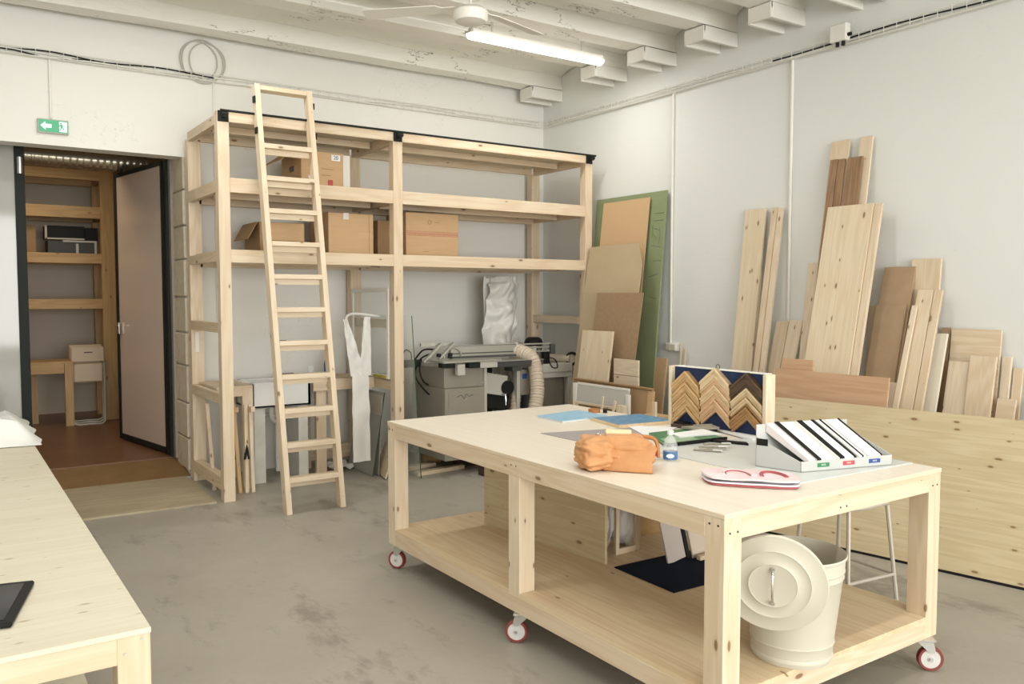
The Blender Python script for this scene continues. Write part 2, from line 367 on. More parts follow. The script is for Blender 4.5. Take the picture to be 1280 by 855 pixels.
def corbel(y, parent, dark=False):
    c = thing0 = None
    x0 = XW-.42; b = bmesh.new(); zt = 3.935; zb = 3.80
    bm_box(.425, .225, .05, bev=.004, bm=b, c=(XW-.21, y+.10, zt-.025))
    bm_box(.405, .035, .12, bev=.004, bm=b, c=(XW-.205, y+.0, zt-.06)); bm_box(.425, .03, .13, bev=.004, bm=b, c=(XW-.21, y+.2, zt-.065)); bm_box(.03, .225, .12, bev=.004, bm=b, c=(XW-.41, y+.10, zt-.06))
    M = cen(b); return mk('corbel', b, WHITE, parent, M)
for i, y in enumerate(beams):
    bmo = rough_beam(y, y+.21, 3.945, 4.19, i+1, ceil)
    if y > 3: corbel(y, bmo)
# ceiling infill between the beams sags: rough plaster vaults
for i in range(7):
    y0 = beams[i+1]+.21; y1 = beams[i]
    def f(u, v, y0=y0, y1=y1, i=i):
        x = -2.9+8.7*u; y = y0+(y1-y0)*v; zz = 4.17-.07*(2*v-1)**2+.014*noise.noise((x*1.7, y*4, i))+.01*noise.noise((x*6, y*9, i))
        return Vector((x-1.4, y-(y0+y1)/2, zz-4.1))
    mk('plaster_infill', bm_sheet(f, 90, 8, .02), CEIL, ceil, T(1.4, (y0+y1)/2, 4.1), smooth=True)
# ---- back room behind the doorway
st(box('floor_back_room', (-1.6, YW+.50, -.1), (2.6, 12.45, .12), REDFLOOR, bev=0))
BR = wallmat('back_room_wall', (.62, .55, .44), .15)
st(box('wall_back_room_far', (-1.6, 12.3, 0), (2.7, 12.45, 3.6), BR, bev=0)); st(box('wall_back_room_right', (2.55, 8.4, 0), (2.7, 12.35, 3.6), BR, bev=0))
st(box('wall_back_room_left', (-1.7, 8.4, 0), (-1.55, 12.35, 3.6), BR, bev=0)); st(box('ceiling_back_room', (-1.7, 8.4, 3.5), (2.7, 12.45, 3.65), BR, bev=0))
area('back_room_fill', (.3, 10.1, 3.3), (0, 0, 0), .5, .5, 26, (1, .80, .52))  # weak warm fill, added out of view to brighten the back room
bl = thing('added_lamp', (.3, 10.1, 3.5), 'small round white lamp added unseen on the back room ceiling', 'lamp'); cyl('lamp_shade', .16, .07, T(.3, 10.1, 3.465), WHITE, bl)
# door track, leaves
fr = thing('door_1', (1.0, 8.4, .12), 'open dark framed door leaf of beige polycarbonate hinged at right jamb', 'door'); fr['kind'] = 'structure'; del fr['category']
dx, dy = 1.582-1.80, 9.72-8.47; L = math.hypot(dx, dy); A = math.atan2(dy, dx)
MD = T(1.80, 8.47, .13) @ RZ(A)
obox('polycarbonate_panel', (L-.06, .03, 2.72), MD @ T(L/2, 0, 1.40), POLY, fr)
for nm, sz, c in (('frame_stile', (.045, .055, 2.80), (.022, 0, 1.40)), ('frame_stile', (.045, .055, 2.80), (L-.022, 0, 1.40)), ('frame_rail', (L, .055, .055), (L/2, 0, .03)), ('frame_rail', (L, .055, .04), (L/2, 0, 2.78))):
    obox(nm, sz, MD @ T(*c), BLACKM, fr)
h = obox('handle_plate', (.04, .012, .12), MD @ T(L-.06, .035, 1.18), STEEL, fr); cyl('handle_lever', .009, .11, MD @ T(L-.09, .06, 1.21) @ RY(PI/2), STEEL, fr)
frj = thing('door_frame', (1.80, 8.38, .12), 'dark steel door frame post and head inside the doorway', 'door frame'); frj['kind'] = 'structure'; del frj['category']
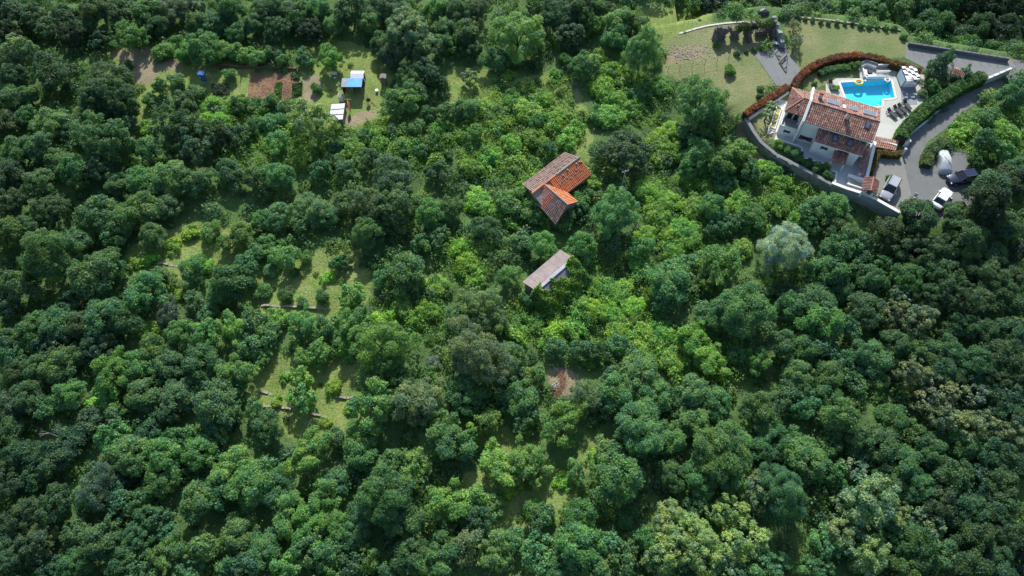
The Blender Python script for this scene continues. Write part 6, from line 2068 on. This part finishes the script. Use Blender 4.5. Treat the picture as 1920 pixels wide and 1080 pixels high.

==

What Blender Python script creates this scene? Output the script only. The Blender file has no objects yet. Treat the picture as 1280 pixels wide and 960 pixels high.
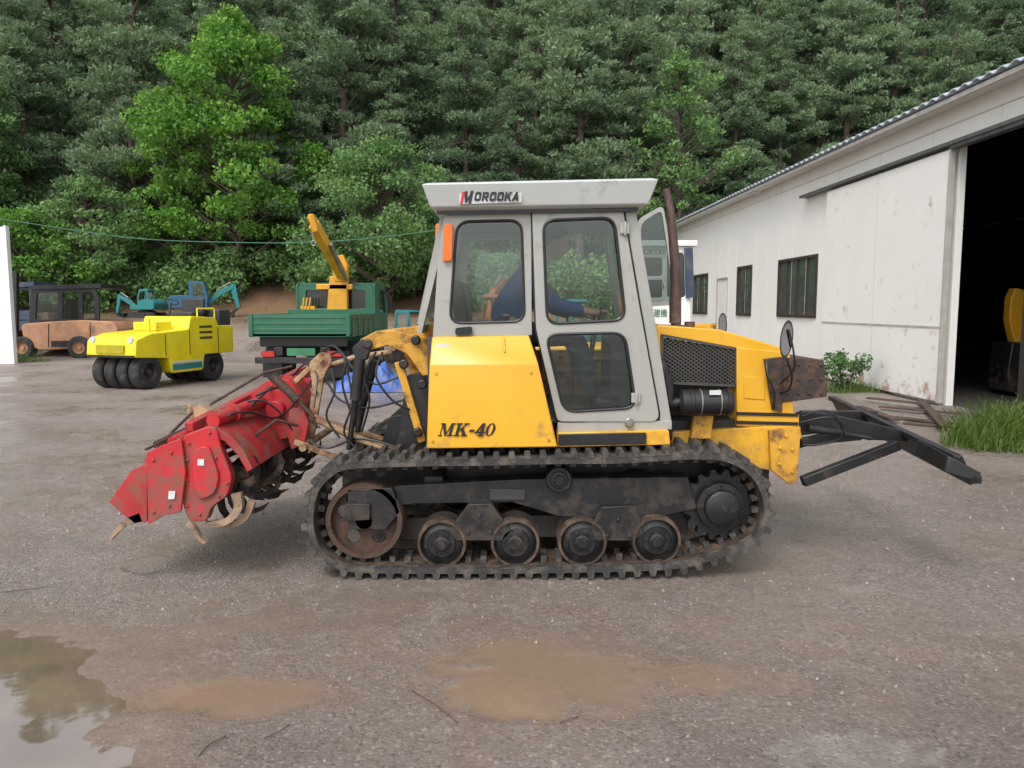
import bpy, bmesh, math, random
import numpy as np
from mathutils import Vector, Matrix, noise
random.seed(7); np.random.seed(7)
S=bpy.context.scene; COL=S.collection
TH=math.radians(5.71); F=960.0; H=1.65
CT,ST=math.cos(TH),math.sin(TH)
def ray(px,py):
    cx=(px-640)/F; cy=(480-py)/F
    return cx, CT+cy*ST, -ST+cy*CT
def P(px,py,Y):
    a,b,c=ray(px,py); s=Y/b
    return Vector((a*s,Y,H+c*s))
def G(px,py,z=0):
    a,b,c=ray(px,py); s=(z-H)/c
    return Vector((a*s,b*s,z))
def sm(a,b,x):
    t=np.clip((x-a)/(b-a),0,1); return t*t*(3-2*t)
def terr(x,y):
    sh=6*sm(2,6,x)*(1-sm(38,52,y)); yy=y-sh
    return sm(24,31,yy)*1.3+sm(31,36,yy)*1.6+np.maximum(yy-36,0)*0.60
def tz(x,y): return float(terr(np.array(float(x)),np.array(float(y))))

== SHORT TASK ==
From the records above, copy only the lines running from the line holding "What Blender Python" through the line holding "def tz(x,y): return", with no pictures.

== CORRECT ANSWER ==
What Blender Python script creates this scene? Output the script only. The Blender file has no objects yet. Treat the picture as 1280 pixels wide and 960 pixels high.
import bpy, bmesh, math, random
import numpy as np
from mathutils import Vector, Matrix, noise
random.seed(7); np.random.seed(7)
S=bpy.context.scene; COL=S.collection
TH=math.radians(5.71); F=960.0; H=1.65
CT,ST=math.cos(TH),math.sin(TH)
def ray(px,py):
    cx=(px-640)/F; cy=(480-py)/F
    return cx, CT+cy*ST, -ST+cy*CT
def P(px,py,Y):
    a,b,c=ray(px,py); s=Y/b
    return Vector((a*s,Y,H+c*s))
def G(px,py,z=0):
    a,b,c=ray(px,py); s=(z-H)/c
    return Vector((a*s,b*s,z))
def sm(a,b,x):
    t=np.clip((x-a)/(b-a),0,1); return t*t*(3-2*t)
def terr(x,y):
    sh=6*sm(2,6,x)*(1-sm(38,52,y)); yy=y-sh
    return sm(24,31,yy)*1.3+sm(31,36,yy)*1.6+np.maximum(yy-36,0)*0.60
def tz(x,y): return float(terr(np.array(float(x)),np.array(float(y))))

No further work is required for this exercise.